Psychology 217-218: General Information Psychology 217-218: 2001 Specific Information

On Grading

This is a short essay that I constructed some years ago in response to a student's complaint about the difficulty of a particular exam, along with her feeling that her exam grade didn't reflect how well she actually knew the material.

The Unfortunate Necessity of Grades

Grading is, without a doubt, the most odious part of teaching. I would dearly love to teach a course in which grades didn't matter. Indeed, as a tenured professor - which means, of course, that the University can't do much to me that is bad - I've been sorely tempted, as an experiment, to announce at the beginning of class, that everyone can choose his or her own grade based on how much they feel they know. Teaching would then be quite sweet, as there would be no need for anyone to complain about much of anything, gradewise in general, and examwise in particular. Unfortunately, I'm pretty sure that I know what the bottom-line outcome would be, which is that people would learn less from the class. So I haven't done it.

Goals for Grade Distributions

Where does that leave me? I have to provide grades, which means that I have to concoct a necessarily arbitrary grading system. Part of the arbitrariness is deciding how long and how hard the exam should be. These decisions, in turn, depend on the equally arbitrary decision about what an optimal mean grade should be. Should it be 100? Obviously not, because that would be equivalent to simply assigning everyone a 4.0 in advance. Should it be 50? Again obviously not, because everyone would flunk which would unfairly cause everyone major hassles. So what should it be? Well, in general, I've settled on 70 is an optimal mean exam grade: Because of the forgivingness of the grading system, 70 isn't low enough that it will hurt lots of people, nor is it so high that it will remove incentive to study.

Actual Grade Distributions

I generally don't meet this goal: For one reason or another, the exam means usually (although certainly not always) turn out to be higher than 70. I think the reason for this is that I don't like to be the object of student furor, so that influences me to design exams to be higher than what seems optimal from a pedagogical standpoint.
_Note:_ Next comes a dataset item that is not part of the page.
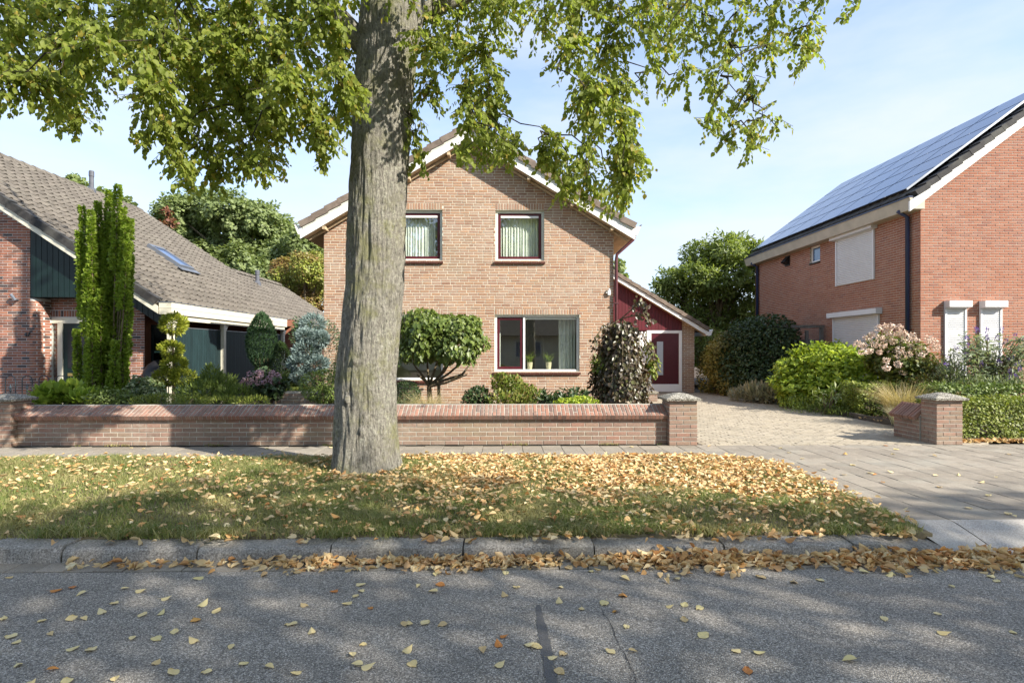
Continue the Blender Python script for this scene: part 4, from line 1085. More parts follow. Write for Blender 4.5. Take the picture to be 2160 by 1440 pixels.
    yc = (ya+yb)/2; w2, hh = 0.40, 0.60; ctr = (a+c)/2
    t_ = MB()
    base = ctr + nv*.06
    def fr(u0, u1, s0, s1, n0, n1, mb): mb.obox(base + yv*u0 + sv*s0 + nv*n0, yv*(u1-u0), sv*(s1-s0), nv*(n1-n0))
    for (u0, u1, s0, s1) in ((-w2, w2, -hh, -hh+.09), (-w2, w2, hh-.12, hh), (-w2, -w2+.07, -hh+.09, hh-.12), (w2-.07, w2, -hh+.09, hh-.12)): fr(u0, u1, s0, s1, -.05, .07, t_)
    sk = t_.build('roof_window', M['zinc'], roof)
    t_ = MB(); fr(-w2+.07, w2-.07, -hh+.09, hh-.12, .02, .04, t_); t_.build('pane', M['solar'], sk)
    t_ = MB(); fr(-w2-.12, w2+.12, -hh-.2, -hh, -.01, .015, t_); t_.build('flashing', M['zinc'], sk)
    # flues
    for (p0, top, r) in ((rp(193, 402), 365, .075), (rp(543, 598), 571, .08)):
        zt_ = CAMZ + (HY-top)/FPX*p0.y
        m = MB(); m.lathe((p0.x, p0.y, p0.z-.1), [(r*1.9, 0), (r*1.9, .12), (r*1.05, .22), (r, zt_-p0.z-.12), (r*1.15, zt_-p0.z-.1), (r*1.15, zt_-p0.z+.06), (r*.95, zt_-p0.z+.1)], 14); m.build('flue', M['pipe_grey'], roof, smooth=False)
    # number and wall lamp
    number(h, '47', at(57, 706, LY-.02), .14, M['iron'])
    m = MB(); p = at(30, 628, LY-.08); m.tube([(p.x-.06, LY-.1, p.z+.08), (p.x+.03, LY-.08, p.z-.06)], .035, 10); m.box(p.x-.02, p.x+.05, LY-.08, LY, p.z-.05, p.z-.02); m.build('wall_lamp', M['zinc'], h)
    return h
left_house()

def covered_barbecue():
    t = thing('covered_barbecue', 'dark kettle barbecue under black cover in the carport', 'barbecue', (-8.35, 13.9, 0))
    m = MB(); c = (-8.3, 13.85, 0.0)
    m.lathe((c[0], c[1], .55), [(.16, 0), (.27, .08), (.31, .25), (.31, .33)], 16); m.build('bowl', M['bluebin'], t, smooth=True)
    m = MB(); m.lathe((c[0], c[1], .88), [(.33, 0), (.32, .08), (.24, .24), (.09, .36), (.02, .38)], 16); m.build('cover', M['black'], t, smooth=True)
    for a in (0.3, 2.4, 4.5):
        m = MB(); m.tube([(c[0]+.14*math.cos(a), c[1]+.14*math.sin(a), .56), (c[0]+.3*math.cos(a), c[1]+.3*math.sin(a), 0.02)], .014, 6); m.build('leg', M['iron'], t)
    m = MB(); m.tube([(c[0]-.1, c[1]-.33, .86), (c[0]+.1, c[1]-.33, .86)], .012, 6); m.build('handle', M['zinc'], t)
covered_barbecue()

# ---------------------------------------------------------------- right house
def right_house():
    X0, Y0, YB = 10.26, 13.8, 22.9
    h = thing('solar_roof_house', 'red brick house with solar panels and closed white roller shutters', 'house', (X0, Y0, 0))
    SL = 0.745; xr = 14.0; xe, ze = 10.0, 5.33
    zt = lambda x: ze + SL*(min(x, 2*xr-x)-xe)
    brick_wall(h, (X0, Y0, 0), (1, 0, 0), (0, -1, 0), 3.6, lambda u: zt(X0+u)-.34, M['brick_right'], M['mortar_right'], 'red_brick', (), 0.0638, 0.208, 0.012, 'stretch', 300, lambda c: c.x < 12.6 and c.z > 2.0)
    brick_wall(h, (X0, YB, 0), (0, -1, 0), (-1, 0, 0), YB-Y0, 5.2, M['brick_right'], M['mortar_right'], 'red_brick', [(YB-18.82, YB-18.22, 4.38, 4.92)], 0.0638, 0.208, 0.012, 'stretch', 0, None, 0.0, (), .1)
    m = MB(); m.poly([(13.86, Y0+.01, 0), (17.7, Y0+.01, 0), (17.7, Y0+.01, ze-.2), (13.86, Y0+.01, zt(13.86)-.35)]); m.quad((17.7, Y0, 0), (17.7, YB, 0), (17.7, YB, ze), (17.7, Y0, ze)); m.poly([(17.7, YB, 0), (X0, YB, 0), (X0, YB, ze-.2), (xr, YB, zt(xr)-.3), (17.7, YB, ze-.2)]); m.build('wall', M['brick_right'], h)
    yf, yr = Y0-.12, YB+.25
    m = MB(); m.prism([(xe, yf+.03, ze-.08), (xr, yf+.03, zt(xr)-.08), (2*xr-xe, yf+.03, ze-.08), (2*xr-xe, yf+.03, ze-.18), (xr, yf+.03, zt(xr)-.18), (xe, yf+.03, ze-.18)], (0, yr-yf, 0)); roof = m.build('roof', M['tile_dark'], h)
    verge_tiles(roof, M['tile_dark'], (xe+.03, ze+.0), (xr, zt(xr)), .32, 15, yf-.06, .14, .035)
    slope_board(h, M['white'], 'verge_board', (xe-.1, ze-.075), (xr, zt(xr)), yf-.02, yf+.03, .15, .24)
    # eave: tile butts, gutter, boxed fascia
    ang = math.atan(SL); sv = Vector((math.cos(ang), 0, math.sin(ang))); nv = Vector((-math.sin(ang), 0, math.cos(ang))); yv = Vector((0, 1, 0))
    m = MB(); y = yf+.25; i = 0
    while y < yr-.3:
        m.obox(Vector((xe-.02, y, ze-.10)), yv*.27, sv*.4, nv*.09, random.random()); y += .30
    m.build('eave_tiles', M['tile_dark'], roof, bevel=.02, kind='stuff')
    m = MB(); m.prism([(xe-.10, yf, ze-.12), (xe-.02, yf, ze-.40), (X0+.02, yf, ze-.40), (X0+.02, yf, ze-.12)], (0, yr-yf, 0)); m.build('fascia', M['beige'], h)
    m = MB(); m.box(xe-.125, xe-.02, yf-.01, yr+.01, ze-.118, ze-.09); m.build('gutter', M['pipe_blue'], h)
    # solar panels: five rows, each panel its own piece
    PL = (xr-xe)/math.cos(ang); rows = 5; ph = (PL-.35)/rows; y0, y1 = yf+.35, yr-.25; cols = 6; pw = (y1-y0)/cols
    for r in range(rows):
        for c in range(cols):
            O = Vector((xe, 0, ze-.08)) + sv*(.20+r*ph) + yv*(y0+c*pw) + nv*.14
            g = .012
            m = MB(); e = .016; m.obox(O+sv*(g+e)+yv*(g+e), yv*(pw-2*g-2*e), sv*(ph-2*g-2*e), nv*.037, random.random()); pn = m.build('solar_panel', M['solar'], roof)
            m = MB(); m.obox(O+sv*g+yv*g-nv*.005, yv*(pw-2*g), sv*(ph-2*g), nv*.034); m.build('panel_frame', M['black'], pn)
            if c < cols: m = MB(); m.obox(O+yv*(pw*.5)+sv*(-.012)+nv*.03, yv*.05, sv*.024, nv*.012); m.build('clamp', M['zinc'], pn)
    m = MB(); m.obox(Vector((xe, 0, ze-.08))+sv*.2+yv*(y0-.03)+nv*.13, yv*.03, sv*(PL-.35), nv*.05); m.build('panel_rail', M['zinc'], roof)
    # downpipes
    for y in (14.15, 22.6):
        m = MB(); m.tube([(xe-.06, y, ze-.35), (X0-.07, y, ze-.50), (X0-.07, y, 0)], .05, 10); m.build('downpipe', M['pipe_blue'], h, smooth=True)
    # small window and vent on the side
    f = MB(); xw = X0+.06; ya, yb, za, zb = 18.22, 18.82, 4.38, 4.92
    for b in ((xw, xw+.06, ya, yb, zb-.06, zb), (xw, xw+.06, ya, yb, za, za+.06), (xw, xw+.06, ya, ya+.06, za+.06, zb-.06), (xw, xw+.06, yb-.06, yb, za+.06, zb-.06)): f.box(*b)
    wn_ = f.build('window', M['white'], h)
    f = MB(); f.box(xw+.02, xw+.04, ya+.06, yb-.06, za+.06, zb-.06); f.build('pane', M['solar'], wn_)
    f = MB(); f.box(X0-.03, X0+.06, ya-.02, yb+.02, za-.05, za-.002); f.build('sill', M['tile_dark'], wn_)
    m = MB(); yv_ = 20.3; m.prism([(X0-.002, yv_-.16, 4.88), (X0-.002, yv_+.16, 4.88), (X0-.002, yv_+.16, 4.52), (X0-.002, yv_-.16, 4.52)], (-.02, 0, 0)); m.prism([(X0-.02, yv_-.14, 4.86), (X0-.02, yv_-.14, 4.56), (X0-.2, yv_-.14, 4.66)], (0, .28, 0)); m.build('vent_cowl', M['black'], h)
    # roller shutters
    def shutter_side(ya, yb, za, zb, bx):
        m = MB(); m.box(X0-.05, X0+.0, ya, ya+.06, za, zb); m.box(X0-.05, X0, yb-.06, yb, za, zb); s = m.build('roller_shutter', M['shutter'], h)
        m = MB(); z = za; p = .052
        while z < zb-.01: m.prism([(X0-.012, ya+.06, z+.003), (X0-.034, ya+.06, z+.012), (X0-.034, ya+.06, z+p-.010), (X0-.012, ya+.06, z+p-.002)], (0, yb-ya-.12, 0)); z += p
        c = m.build('slats', M['shutter'], s); c['kind'] = 'stuff'
        m = MB(); m.quad((X0-.013, ya+.06, za), (X0-.013, yb-.06, za), (X0-.013, yb-.06, zb), (X0-.013, ya+.06, zb)); m.build('shutter_backing', M['trim'], s)
        m = MB(); m.prism([(X0-.002, ya-bx, zb-.0), (X0-.18, ya-bx, zb+.02), (X0-.18, ya-bx, zb+.16), (X0-.002, ya-bx, zb+.18)], (0, yb-ya+2*bx, 0)); m.build('shutter_box', M['shutter'], s, bevel=.008)
    shutter_side(15.5, 17.3, 3.45, 4.83, .10)
    shutter_side(15.3, 17.45, 0.4, 2.47, .10)
    def shutter_front(xa, xb, za, zb):
        m = MB(); m.box(xa, xa+.05, Y0-.05, Y0, za, zb); m.box(xb-.05, xb, Y0-.05, Y0, za, zb); s = m.build('roller_shutter', M['shutter'], h)
        m = MB(); z = za; p = .052
        while z < zb-.01: m.prism([(xa+.05, Y0-.012, z+.003), (xa+.05, Y0-.034, z+.012), (xa+.05, Y0-.034, z+p-.010), (xa+.05, Y0-.012, z+p-.002)], (xb-xa-.1, 0, 0)); z += p
        c = m.build('slats', M['shutter'], s); c['kind'] = 'stuff'
        m = MB(); m.quad((xa+.05, Y0-.013, za), (xb-.05, Y0-.013, za), (xb-.05, Y0-.013, zb), (xa+.05, Y0-.013, zb)); m.build('shutter_backing', M['trim'], s)
        m = MB(); m.prism([(xa, Y0-.002, zb), (xa, Y0-.19, zb+.04), (xa, Y0-.19, zb+.19), (xa, Y0-.002, zb+.2)], (xb-xa+.02, 0, 0)); m.build('shutter_box', M['shutter'], s, bevel=.006)
    shutter_front(10.84, 11.38, .75, 2.50); shutter_front(11.72, 12.26, .75, 2.50)
right_house()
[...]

Of course this goal of 70, and the system that engenders this goal is imperfect in many ways, the most disturbing of which is that many students feel that their grade doesn't reflect what they actually know. Probably for other students who happen to be exceptionally good test-takers. their grade reflects more than they actually know. But I know of no way to remove these imperfections: If I did, I would; it is no more fun for me to deal with student complaints than it is for the students to get the grades that engender these complaints.

Bottom Line

I realize that all of this grading philosophy probably won't satisfy you. But I also hope that it provides at least a little insight about why grading systems - this system and all systems - will never be universally acclaimed no matter how they're designed.